== Exercise task ==
Return all the data, word for word.

START

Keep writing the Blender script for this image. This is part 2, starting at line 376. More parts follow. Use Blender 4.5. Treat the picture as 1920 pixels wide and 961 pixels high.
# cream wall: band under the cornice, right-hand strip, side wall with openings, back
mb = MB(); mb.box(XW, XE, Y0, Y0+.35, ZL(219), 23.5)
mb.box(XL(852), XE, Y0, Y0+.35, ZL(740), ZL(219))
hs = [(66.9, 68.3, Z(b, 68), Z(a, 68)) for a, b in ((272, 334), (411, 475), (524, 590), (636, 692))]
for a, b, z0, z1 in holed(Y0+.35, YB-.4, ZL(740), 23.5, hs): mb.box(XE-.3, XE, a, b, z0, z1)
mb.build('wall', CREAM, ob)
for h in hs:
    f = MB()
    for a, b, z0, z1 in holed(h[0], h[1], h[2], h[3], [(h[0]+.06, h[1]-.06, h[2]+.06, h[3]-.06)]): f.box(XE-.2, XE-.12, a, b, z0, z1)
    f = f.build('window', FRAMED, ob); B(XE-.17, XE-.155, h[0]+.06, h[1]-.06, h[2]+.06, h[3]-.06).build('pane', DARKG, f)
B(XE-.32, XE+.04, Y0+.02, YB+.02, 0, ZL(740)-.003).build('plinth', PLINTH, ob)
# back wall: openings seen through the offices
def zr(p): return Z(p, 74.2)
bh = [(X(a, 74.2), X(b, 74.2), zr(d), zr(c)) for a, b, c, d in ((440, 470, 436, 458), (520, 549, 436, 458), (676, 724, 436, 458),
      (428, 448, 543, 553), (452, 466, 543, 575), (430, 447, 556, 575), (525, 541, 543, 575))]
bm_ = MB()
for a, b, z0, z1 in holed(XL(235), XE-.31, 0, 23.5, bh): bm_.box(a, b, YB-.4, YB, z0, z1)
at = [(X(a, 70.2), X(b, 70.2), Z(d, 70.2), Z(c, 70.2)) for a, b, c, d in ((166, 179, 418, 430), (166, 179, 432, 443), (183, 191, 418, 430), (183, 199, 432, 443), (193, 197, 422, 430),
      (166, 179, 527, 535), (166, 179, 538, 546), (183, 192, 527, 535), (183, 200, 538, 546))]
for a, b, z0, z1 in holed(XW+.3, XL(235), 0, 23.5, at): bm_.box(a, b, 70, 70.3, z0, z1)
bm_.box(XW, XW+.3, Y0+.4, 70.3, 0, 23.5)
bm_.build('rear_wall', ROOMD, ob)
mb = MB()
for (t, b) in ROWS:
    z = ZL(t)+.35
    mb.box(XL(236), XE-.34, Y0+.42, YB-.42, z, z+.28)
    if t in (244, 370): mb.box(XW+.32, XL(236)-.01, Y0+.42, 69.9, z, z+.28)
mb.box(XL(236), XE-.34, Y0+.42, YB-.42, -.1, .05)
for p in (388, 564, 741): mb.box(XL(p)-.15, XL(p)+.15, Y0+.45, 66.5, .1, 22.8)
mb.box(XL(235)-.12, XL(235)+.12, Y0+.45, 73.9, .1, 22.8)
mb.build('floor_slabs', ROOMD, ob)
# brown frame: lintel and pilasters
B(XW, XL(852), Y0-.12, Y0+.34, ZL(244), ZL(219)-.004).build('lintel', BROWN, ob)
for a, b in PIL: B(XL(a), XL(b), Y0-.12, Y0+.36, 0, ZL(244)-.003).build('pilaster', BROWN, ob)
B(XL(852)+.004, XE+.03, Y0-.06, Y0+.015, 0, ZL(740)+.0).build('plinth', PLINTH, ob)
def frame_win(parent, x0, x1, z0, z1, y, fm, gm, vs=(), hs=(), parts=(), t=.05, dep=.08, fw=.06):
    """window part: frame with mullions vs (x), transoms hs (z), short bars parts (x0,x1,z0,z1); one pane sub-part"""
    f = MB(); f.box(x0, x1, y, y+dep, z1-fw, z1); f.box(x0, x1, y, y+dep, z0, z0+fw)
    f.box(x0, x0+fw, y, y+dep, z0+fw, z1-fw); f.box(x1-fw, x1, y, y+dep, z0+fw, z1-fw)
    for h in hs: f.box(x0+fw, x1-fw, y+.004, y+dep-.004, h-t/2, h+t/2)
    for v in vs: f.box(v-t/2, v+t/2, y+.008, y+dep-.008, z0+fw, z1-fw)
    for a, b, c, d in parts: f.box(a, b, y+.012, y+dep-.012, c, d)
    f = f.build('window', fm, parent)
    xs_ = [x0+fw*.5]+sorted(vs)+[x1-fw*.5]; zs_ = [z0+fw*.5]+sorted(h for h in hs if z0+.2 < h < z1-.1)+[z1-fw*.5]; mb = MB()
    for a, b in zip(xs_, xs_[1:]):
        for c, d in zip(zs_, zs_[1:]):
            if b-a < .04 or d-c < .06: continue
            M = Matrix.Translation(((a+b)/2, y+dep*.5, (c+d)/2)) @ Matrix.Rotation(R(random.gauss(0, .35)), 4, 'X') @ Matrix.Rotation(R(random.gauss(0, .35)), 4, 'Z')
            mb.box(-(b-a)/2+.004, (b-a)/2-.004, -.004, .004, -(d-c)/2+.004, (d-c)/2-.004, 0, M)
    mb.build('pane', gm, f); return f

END

== Written solution ==
Keep writing the Blender script for this image. This is part 2, starting at line 376. More parts follow. Use Blender 4.5. Treat the picture as 1920 pixels wide and 961 pixels high.
# cream wall: band under the cornice, right-hand strip, side wall with openings, back
mb = MB(); mb.box(XW, XE, Y0, Y0+.35, ZL(219), 23.5)
mb.box(XL(852), XE, Y0, Y0+.35, ZL(740), ZL(219))
hs = [(66.9, 68.3, Z(b, 68), Z(a, 68)) for a, b in ((272, 334), (411, 475), (524, 590), (636, 692))]
for a, b, z0, z1 in holed(Y0+.35, YB-.4, ZL(740), 23.5, hs): mb.box(XE-.3, XE, a, b, z0, z1)
mb.build('wall', CREAM, ob)
for h in hs:
    f = MB()
    for a, b, z0, z1 in holed(h[0], h[1], h[2], h[3], [(h[0]+.06, h[1]-.06, h[2]+.06, h[3]-.06)]): f.box(XE-.2, XE-.12, a, b, z0, z1)
    f = f.build('window', FRAMED, ob); B(XE-.17, XE-.155, h[0]+.06, h[1]-.06, h[2]+.06, h[3]-.06).build('pane', DARKG, f)
B(XE-.32, XE+.04, Y0+.02, YB+.02, 0, ZL(740)-.003).build('plinth', PLINTH, ob)
# back wall: openings seen through the offices
def zr(p): return Z(p, 74.2)
bh = [(X(a, 74.2), X(b, 74.2), zr(d), zr(c)) for a, b, c, d in ((440, 470, 436, 458), (520, 549, 436, 458), (676, 724, 436, 458),
      (428, 448, 543, 553), (452, 466, 543, 575), (430, 447, 556, 575), (525, 541, 543, 575))]
bm_ = MB()
for a, b, z0, z1 in holed(XL(235), XE-.31, 0, 23.5, bh): bm_.box(a, b, YB-.4, YB, z0, z1)
at = [(X(a, 70.2), X(b, 70.2), Z(d, 70.2), Z(c, 70.2)) for a, b, c, d in ((166, 179, 418, 430), (166, 179, 432, 443), (183, 191, 418, 430), (183, 199, 432, 443), (193, 197, 422, 430),
      (166, 179, 527, 535), (166, 179, 538, 546), (183, 192, 527, 535), (183, 200, 538, 546))]
for a, b, z0, z1 in holed(XW+.3, XL(235), 0, 23.5, at): bm_.box(a, b, 70, 70.3, z0, z1)
bm_.box(XW, XW+.3, Y0+.4, 70.3, 0, 23.5)
bm_.build('rear_wall', ROOMD, ob)
mb = MB()
for (t, b) in ROWS:
    z = ZL(t)+.35
    mb.box(XL(236), XE-.34, Y0+.42, YB-.42, z, z+.28)
    if t in (244, 370): mb.box(XW+.32, XL(236)-.01, Y0+.42, 69.9, z, z+.28)
mb.box(XL(236), XE-.34, Y0+.42, YB-.42, -.1, .05)
for p in (388, 564, 741): mb.box(XL(p)-.15, XL(p)+.15, Y0+.45, 66.5, .1, 22.8)
mb.box(XL(235)-.12, XL(235)+.12, Y0+.45, 73.9, .1, 22.8)
mb.build('floor_slabs', ROOMD, ob)
# brown frame: lintel and pilasters
B(XW, XL(852), Y0-.12, Y0+.34, ZL(244), ZL(219)-.004).build('lintel', BROWN, ob)
for a, b in PIL: B(XL(a), XL(b), Y0-.12, Y0+.36, 0, ZL(244)-.003).build('pilaster', BROWN, ob)
B(XL(852)+.004, XE+.03, Y0-.06, Y0+.015, 0, ZL(740)+.0).build('plinth', PLINTH, ob)
def frame_win(parent, x0, x1, z0, z1, y, fm, gm, vs=(), hs=(), parts=(), t=.05, dep=.08, fw=.06):
    """window part: frame with mullions vs (x), transoms hs (z), short bars parts (x0,x1,z0,z1); one pane sub-part"""
    f = MB(); f.box(x0, x1, y, y+dep, z1-fw, z1); f.box(x0, x1, y, y+dep, z0, z0+fw)
    f.box(x0, x0+fw, y, y+dep, z0+fw, z1-fw); f.box(x1-fw, x1, y, y+dep, z0+fw, z1-fw)
    for h in hs: f.box(x0+fw, x1-fw, y+.004, y+dep-.004, h-t/2, h+t/2)
    for v in vs: f.box(v-t/2, v+t/2, y+.008, y+dep-.008, z0+fw, z1-fw)
    for a, b, c, d in parts: f.box(a, b, y+.012, y+dep-.012, c, d)
    f = f.build('window', fm, parent)
    xs_ = [x0+fw*.5]+sorted(vs)+[x1-fw*.5]; zs_ = [z0+fw*.5]+sorted(h for h in hs if z0+.2 < h < z1-.1)+[z1-fw*.5]; mb = MB()
    for a, b in zip(xs_, xs_[1:]):
        for c, d in zip(zs_, zs_[1:]):
            if b-a < .04 or d-c < .06: continue
            M = Matrix.Translation(((a+b)/2, y+dep*.5, (c+d)/2)) @ Matrix.Rotation(R(random.gauss(0, .35)), 4, 'X') @ Matrix.Rotation(R(random.gauss(0, .35)), 4, 'Z')
            mb.box(-(b-a)/2+.004, (b-a)/2-.004, -.004, .004, -(d-c)/2+.004, (d-c)/2-.004, 0, M)
    mb.build('pane', gm, f); return f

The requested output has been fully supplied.